6.3.3.2 Apprentissage
et valeur d'option
Dans le cas des
problèmes environnementaux globaux, il faut prendre en compte le fait que la
connaissance va progresser lorsque l'on choisit. Il faut prendre des décisions
qui permettront d'utiliser cette information future. Par exemple si un
barrage détruit de façon irréversible une forêt, il faut prendre en compte le
fait qu'on pourra découvrir dans le futur des usages pour cette forêt, mais
qu'alors cette information ne servira plus à rien si on fait un barrage. C'est
la base de la théorie de la valeur d'option (TVO).
Dans le cadre du
changement climatique, l'effet de l'apprentissage n'est pas évident. En effet,
si on apprend que le changement climatique et les dommages sont importants, si
on a trop émis on peut moins profiter de cette information. A l'inverse, si on
apprend que l'on arrive à s'adapter sans problème on ne pourra pas émettre plus
si on a beaucoup réduit les émissions et que l'on ne dispose plus de capital
pour augmenter la production et les émissions.
6.3.4 Modélisation et aide à la
décision
Au final, on est en
présence de problèmes complexes, avec de nombreuses incertitudes, en
particulier sur le long terme et d'inévitables choix éthiques.

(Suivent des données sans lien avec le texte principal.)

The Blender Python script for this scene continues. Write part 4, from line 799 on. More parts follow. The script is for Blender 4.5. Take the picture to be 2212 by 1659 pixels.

Dans ce cadre,
chercher à modéliser parfaitement tous les phénomènes peut être un objectif
inatteignable et sa recherche un obstacle à une décision informée. Dans ce
cadre, en fonction de la question posée, il peut être intéressant de simplifier
le problème, en perdant en précision mais en gagnant en pertinence. Le modèle
permet alors de donner des informations pour un argumentaire même si la prédiction
n'est plus l'objectif principal. Pour autant, il faut toujours essayer de
coller à la réalité le plus possible afin que l'argumentaire soit le plus
pertinent possible.
La modélisation dans
ce cas n'est plus une représentation fidèle de la réalité, ni un guide absolu
pour la décision mais permet de formaliser l'objet de discussion, de mettre en
relation principes éthiques, hypothèses, croyances et résultats.